5 ways BYOD could impact a small business purchase

BYOD, or “Bring Your Own Device” is a phenomenon that is currently the rage in many companies. But it could completely derail a business purchase.

BYOD is where an employee uses their own mobile phone, tablet or laptop to access company email, data, networks or applications. It it perceived to allow the employees to be more productive and responsive by accessing job related information and applications on their own device, which they have with the all the time. Companies perceive BYOD to be a way to spend less on hardware for employees.  Everybody wins? Right?

BYOD can be a necessity for small businesses that need to deploy scarce capital for product development. They simply can’t afford spending those resources on phones, and other devices even though they are needed to run the business. BYOD can be a positive for larger companies in terms of impact to budget, improved customer response time and better data for real-time decisions.

What about BYOD when it comes to a business purchase?

When it comes time to purchase  a business, what should an acquirer be looking for reading BYOD that could create problems in the deal?

Here are 5 areas that an acquiring company should consider when it comes to BYOD concerns.

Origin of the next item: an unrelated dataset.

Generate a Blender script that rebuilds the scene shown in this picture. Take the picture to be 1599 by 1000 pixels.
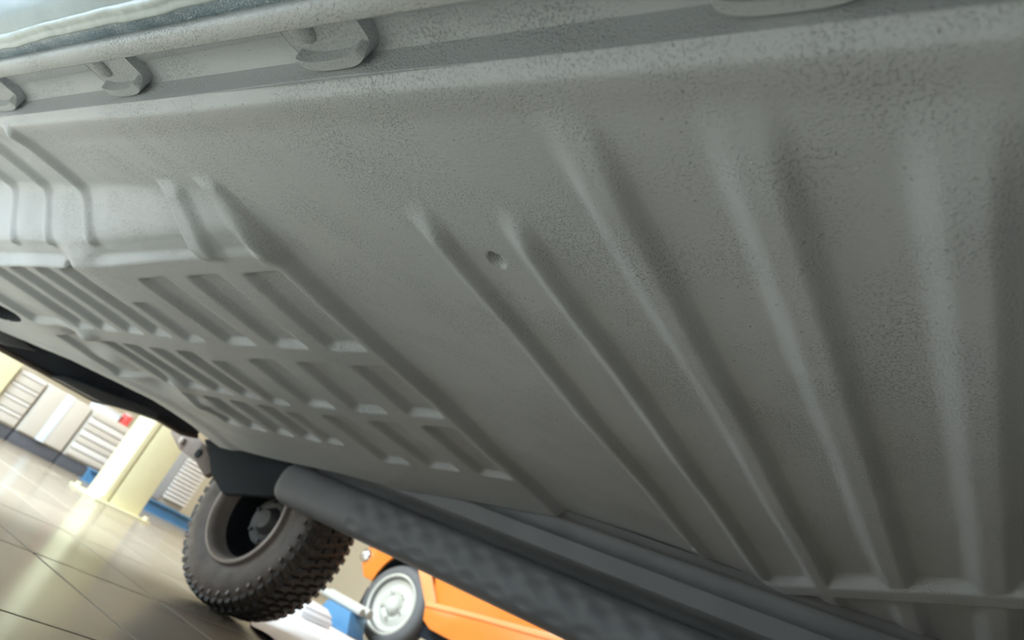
import bpy, bmesh, math, random
import numpy as np
from mathutils import Vector, Matrix

random.seed(7)
scene = bpy.context.scene
for o in list(bpy.data.objects):
    bpy.data.objects.remove(o)
C = scene.collection

# ------------------------------------------------------------------ camera
ZC = 0.40            # camera height above the workshop floor
H = 0.50             # camera-to-floor-pan height, unit of the vehicle's underside
cam_data = bpy.data.cameras.new('camera')
cam_data.sensor_fit = 'HORIZONTAL'
cam_data.sensor_width = 36.0
cam_data.lens = 36.0 * 1180.0 / 1599.0
cam_data.clip_start = 0.02
cam = bpy.data.objects.new('camera', cam_data)
C.objects.link(cam)
cam.matrix_world = Matrix(((0.46272125, -0.55946146, -0.68767138, 0.0),
                           (-0.7715782, 0.12781103, -0.62316244, 0.0),
                           (0.43652735, 0.81894274, -0.37252739, ZC),
                           (0, 0, 0, 1)))
scene.camera = cam
cam_data.dof.use_dof = True
cam_data.dof.focus_distance = 1.15
cam_data.dof.aperture_fstop = 4.2

# ------------------------------------------------------------------ world and light
scene.view_settings.view_transform = 'Standard'
scene.view_settings.look = 'None'
scene.view_settings.gamma = 1.0
scene.view_settings.use_curve_mapping = False
scene.view_settings.exposure = 0.19
world = bpy.data.worlds.new('world')
scene.world = world
world.use_nodes = True
world.node_tree.nodes['Background'].inputs[0].default_value = (0.80, 0.88, 1.0, 1)
world.node_tree.nodes['Background'].inputs[1].default_value = 1.0


def area(name, loc, target, sx, sy, power, color):
    l = bpy.data.lights.new(name, 'AREA')
    l.shape = 'RECTANGLE'
    l.size, l.size_y, l.energy, l.color = sx, sy, power, color
    o = bpy.data.objects.new(name, l)
    C.objects.link(o)
    o.location = loc
    o.rotation_euler = (Vector(target) - Vector(loc)).to_track_quat('-Z', 'Y').to_euler()
    return o


# daylight entering through the windows and the added, unseen skylight (window_1 .. added_skylight, built below)
area('daylight_side', (-1.72, 4.0, 1.32), (3, 4.0, 1.32), 4.8, 2.5, 20, (0.84, 0.93, 1.0))
area('added_skylight_light', (-0.55, 4.85, 3.93), (-0.55, 4.85, 0), 1.9, 4.4, 1160, (0.75, 0.89, 1.0))  # unseen source added to brighten the floor beside the vehicle
area('daylight_back', (1.0, 10.35, 1.9), (1.0, 0, 1.4), 4.2, 2.0, 38, (0.90, 0.96, 1.0))

# ------------------------------------------------------------------ materials
MATS = {}


def mat(name, color, rough=0.5, metal=0.0, spec=0.5, vary=0.0, vscale=3.0, bump=None, emit=None, coat=0.0, extra=None):
    if name in MATS:
        return MATS[name]
    m = bpy.data.materials.new(name)
    m.use_nodes = True
    nt = m.node_tree
    b = nt.nodes['Principled BSDF']
    c = (*color, 1)
    b.inputs['Base Color'].default_value = c
    b.inputs['Roughness'].default_value = rough
    b.inputs['Metallic'].default_value = metal
    b.inputs['Specular IOR Level'].default_value = spec
    b.inputs['Coat Weight'].default_value = coat
    tc = nt.nodes.new('ShaderNodeTexCoord')
    if vary > 0:
        n = nt.nodes.new('ShaderNodeTexNoise')
        n.inputs['Scale'].default_value = vscale
        n.inputs['Detail'].default_value = 4
        nt.links.new(tc.outputs['Object'], n.inputs['Vector'])
        mx = nt.nodes.new('ShaderNodeMix')
        mx.data_type = 'RGBA'
        mx.inputs['A'].default_value = tuple(max(0, v * (1 - vary)) for v in color) + (1,)
        mx.inputs['B'].default_value = tuple(min(1, v * (1 + vary)) for v in color) + (1,)
        nt.links.new(n.outputs['Fac'], mx.inputs['Factor'])
        nt.links.new(mx.outputs['Result'], b.inputs['Base Color'])
    if bump:
        n2 = nt.nodes.new('ShaderNodeTexNoise')
        n2.inputs['Scale'].default_value = bump[0]
        n2.inputs['Detail'].default_value = 3
        nt.links.new(tc.outputs['Object'], n2.inputs['Vector'])
        bp = nt.nodes.new('ShaderNodeBump')
        bp.inputs['Strength'].default_value = bump[1]
        bp.inputs['Distance'].default_value = bump[2]
        nt.links.new(n2.outputs['Fac'], bp.inputs['Height'])
        nt.links.new(bp.outputs['Normal'], b.inputs['Normal'])
    if emit:
        b.inputs['Emission Color'].default_value = (*emit[0], 1)
        b.inputs['Emission Strength'].default_value = emit[1]
    if extra:
        extra(nt, b, tc)
    MATS[name] = m
    return m


def coat_nodes(amount, speck, lo=0.60):
    """sprayed underbody coating: fine orange peel, blotches of grit and scattered pits"""
    def f(nt, b, tc):
        L = nt.links

        def noise(scale, detail=2):
            n = nt.nodes.new('ShaderNodeTexNoise')
            n.inputs['Scale'].default_value = scale
            n.inputs['Detail'].default_value = detail
            L.new(tc.outputs['Object'], n.inputs['Vector'])
            return n

        def ramp(src, a, c, lo=0.0, hi=1.0):
            r = nt.nodes.new('ShaderNodeMapRange')
            r.inputs[1].default_value, r.inputs[2].default_value = a, c
            r.inputs[3].default_value, r.inputs[4].default_value = lo, hi
            L.new(src, r.inputs[0])
            return r.outputs[0]

        def math_(op, x, y):
            q = nt.nodes.new('ShaderNodeMath')
            q.operation = op
            for i, v in enumerate((x, y)):
                if isinstance(v, (int, float)):
                    q.inputs[i].default_value = v
                else:
                    L.new(v, q.inputs[i])
            return q.outputs[0]
        fine = noise(290, 2)
        blotch = ramp(noise(7.0, 3).outputs['Fac'], 0.40, 0.66, 0.08, 0.9)
        grit = math_('MULTIPLY', ramp(fine.outputs['Fac'], 0.52, 0.74), blotch)
        vor = nt.nodes.new('ShaderNodeTexVoronoi')
        vor.inputs['Scale'].default_value = 75
        vor.inputs['Randomness'].default_value = 1.0
        L.new(tc.outputs['Object'], vor.inputs['Vector'])
        pit = ramp(vor.outputs['Distance'], 0.05, 0.13, 1.0, 0.0)
        sel = ramp(noise(26, 1).outputs['Fac'], 0.57, 0.61)
        pit = math_('MULTIPLY', pit, sel)
        peel = math_('MULTIPLY', noise(120, 2).outputs['Fac'], 0.25)
        hgt = math_('SUBTRACT', math_('ADD', grit, peel), math_('MULTIPLY', pit, 1.1))
        bp = nt.nodes.new('ShaderNodeBump')
        bp.inputs['Strength'].default_value = amount
        bp.inputs["Distance"].default_value = 0.0028
        L.new(hgt, bp.inputs['Height'])
        L.new(bp.outputs['Normal'], b.inputs['Normal'])
        base = b.inputs['Base Color'].default_value[:]
        mx = nt.nodes.new('ShaderNodeMix')
        mx.data_type = 'RGBA'
        mx.inputs['A'].default_value = tuple(v * 0.94 for v in base[:3]) + (1,)
        mx.inputs['B'].default_value = tuple(min(1, v * 1.06) for v in base[:3]) + (1,)
        L.new(noise(2.6, 3).outputs['Fac'], mx.inputs['Factor'])
        out = mx.outputs['Result']
        if speck:
            m2 = nt.nodes.new('ShaderNodeMix')
            m2.data_type = 'RGBA'
            m2.inputs['B'].default_value = speck
            L.new(out, m2.inputs['A'])
            s = math_('MULTIPLY', ramp(noise(430, 2).outputs['Fac'], lo, lo + 0.08), ramp(noise(16, 2).outputs['Fac'], 0.36, 0.58))
            L.new(s, m2.inputs['Factor'])
            out = m2.outputs['Result']
        L.new(out, b.inputs['Base Color'])
    return f


M_COAT = mat('grey_underbody_coating', (0.52, 0.545, 0.568), 0.46, spec=0.5, extra=coat_nodes(0.8, None))
M_LIP = mat('speckled_flange_coating', (0.50, 0.525, 0.535), 0.5, extra=coat_nodes(0.9, (0.72, 0.74, 0.72, 1)))
M_BLUEPAINT = mat('blue_grey_body_paint', (0.24, 0.33, 0.40), 0.30, metal=0.1, extra=coat_nodes(1.0, (0.85, 0.92, 0.96, 1), 0.53))
M_BODY = mat('pale_body_paint', (0.34, 0.43, 0.47), 0.30, vary=0.22, vscale=9, bump=(26, 0.3, 0.004))
M_TAPE = mat('masking_film_edge', (0.50, 0.58, 0.58), 0.30, vary=0.12, vscale=40, bump=(30, 0.6, 0.004))
M_BLACK = mat('black_underseal_and_shade', (0.012, 0.016, 0.021), 0.75, spec=0.3, bump=(60, 0.4, 0.003))  # underseal black, also used for shade in the arch and access hole
M_DARK = mat('dark_chassis_steel', (0.085, 0.095, 0.115), 0.5, vary=0.4, vscale=14, bump=(70, 0.4, 0.002))
M_RUST = mat('dusty_brown_steel', (0.150, 0.115, 0.092), 0.6, vary=0.35, vscale=25)
M_SILL = mat('dusty_sill_coating', (0.160, 0.162, 0.168), 0.5, vary=0.25, vscale=6, bump=(160, 0.4, 0.0012))
M_RUBBER = mat('dusty_tire_rubber', (0.052, 0.049, 0.048), 0.5, vary=0.5, vscale=10, bump=(50, 0.3, 0.002))
M_SIDEWALL = mat('dusty_brown_sidewall', (0.115, 0.088, 0.072), 0.42, vary=0.75, vscale=12, bump=(45, 0.3, 0.002))
M_RIM = mat('dusty_rim_steel', (0.34, 0.285, 0.25), 0.36, metal=0.3, vary=0.2, vscale=12)
M_BARREL = mat('dark_rim_barrel', (0.030, 0.034, 0.040), 0.5, metal=0.3)
M_HUB = mat('cast_hub_steel', (0.10, 0.098, 0.094), 0.45, metal=0.4, vary=0.3, vscale=30)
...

1. Access to company systems

BYOD means that employees are able to login to corporate systems easily. Systems such the payroll or accounting system, maybe your sales or customer applications like salesforce. This includes access to corporate websites for monitoring and publishing content or social media posts. Many employees setup their devices to remember login id’s and passwords so that they don’t have to login to a service overtime they check it. This means that if there phone is stolen and unlocked, the thieves could potentially access those corporate accounts in the same way the employee does.

2. Confidential data

BYOD offers access to corporate systems. This means that for some applications you can download data that may be confidential to the company. Email attachments such as sales reports or contracts, files that are accessed from corporate data servers and documents and spreadsheets can all be stored locally on employee devices. Companies that have intellectual property records and documents would need to pay special attention to this.

3. Customer records

BYOD brings a big advantage to employees for dealing with clients and prospects. By having access to up-to-date, real time customer data and records the employee is able to have more relevant conversations with the client or prospect. This access can help close deals and increase revenue. However, if the device were lost or stolen this same customer data could be available to perpetrators. Corporate data breaches are now commonplace and very expensive.  Acceding to the 2015 IBM Cost of Data Breach Study the average consolidated total cost of a data breach is $3.8 million.

4. Departing employees

Acquiring a business sometimes means existing employees are re-assigned or let go, and some may choose not to stay with the new owners. Acquirers needs to carefully analyze the BYOD impacts of a departing employee. Make sure their access is removed and any locally stored data, or copies of data are deleted. Otherwise they could be walking out the door with the keys to the kingdom, or at least part of it. This is a particularly crucial step for departing IT system administrators. They usually have capability in their access to have full control over systems, data or servers. It is imperative that these aspects be clearly walked through for any departing IT or software development employees.

5. BYOD policy mismatch

Prudent companies use BYOD where it makes sense and helps the company objectives. Part of this prudence is spelled out in the BYOD policy the company should have. These policies should try to balance  employee access and convenience with liability and privacy concerns. The acquiring company needs to investigate the policies in place and determine if they are compatible with their own current practice. If not changes will need to be made, communicated, trained and enforced as part of the transition.

Conclusions

These are some of the basic impacts. Certain businesses may have additional concerns when it comes to HIPPA, manufacturing controls and other specialty applications. It is important to consider these aspects in the deal making phase and investigate them thoroughly during due diligence so that deal risks and impacts are known. An acquirer may need to enlist the services of an IT professional to fully investigate the risks and sues. Knowing before the deal is signed helps make the best decision possible.